9. The Rams needed Donald’s monster game on Sunday because the offense was uncharacteristically off the mark. There are weeks when the Rams’ passing game looks like a finely tuned machine, casually ripping off chunk gains seemingly every time Jared Goff drops back to pass. But against the Lions, Goff was constantly under pressure, and the Rams failed to find much of a rhythm. Goff was able to create a couple of nice off-schedule gains, including a deep pass down the right side to Robert Woods in the first quarter. But for the most part, the Rams’ air attack was uncharacteristically unreliable.

10. Josh Allen wasn’t able to get his team a win over the Dolphins on Sunday, but his performance in the Bills’ 21–17 loss featured the sort of promising flashes you want to see from a rookie quarterback. Like he has several times this season, Allen did plenty of damage with his feet, finishing with 135 yards on nine carries. More notable, though, was the work he did with his arm. Allen threw a pair of interceptions and had his share of questionable decisions, but he also made some throws that had viewers sitting up and paying attention. He threw a touchdown strike to Zay Jones in the second quarter that looked downright Mahomesesque — a bullet across his body while moving to the right in the red zone. He followed that up with a rocket to Jones along the left sideline from his own goal line in the third quarter. Allen still has a long way to go as a passer, but games like the one on Sunday show why teams were so fascinated by him during the draft process.

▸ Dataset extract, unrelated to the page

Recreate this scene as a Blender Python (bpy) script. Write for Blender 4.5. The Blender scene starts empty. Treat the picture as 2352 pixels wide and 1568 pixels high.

11. This week in NFL players, they’re absolutely nothing like us: Proof that DeAndre Hopkins is a cyborg. During the first quarter of the Texans’ 29–13 win over the Browns, Hopkins corralled a pass along the left sideline and somehow kept his feet inbounds, all while getting his jersey yanked and his helmet ripped off. The catch was astounding, but we can’t lose sight of what’s most important here: As Hopkins hopped to his feet, with part of his shoulder pad exposed and his braids dangling, it was plain to see that he’s actually Cyrax from Mortal Kombat. Finally having evidence that Hopkins is a cyborg ninja assassin makes plays like these seem a lot more reasonable.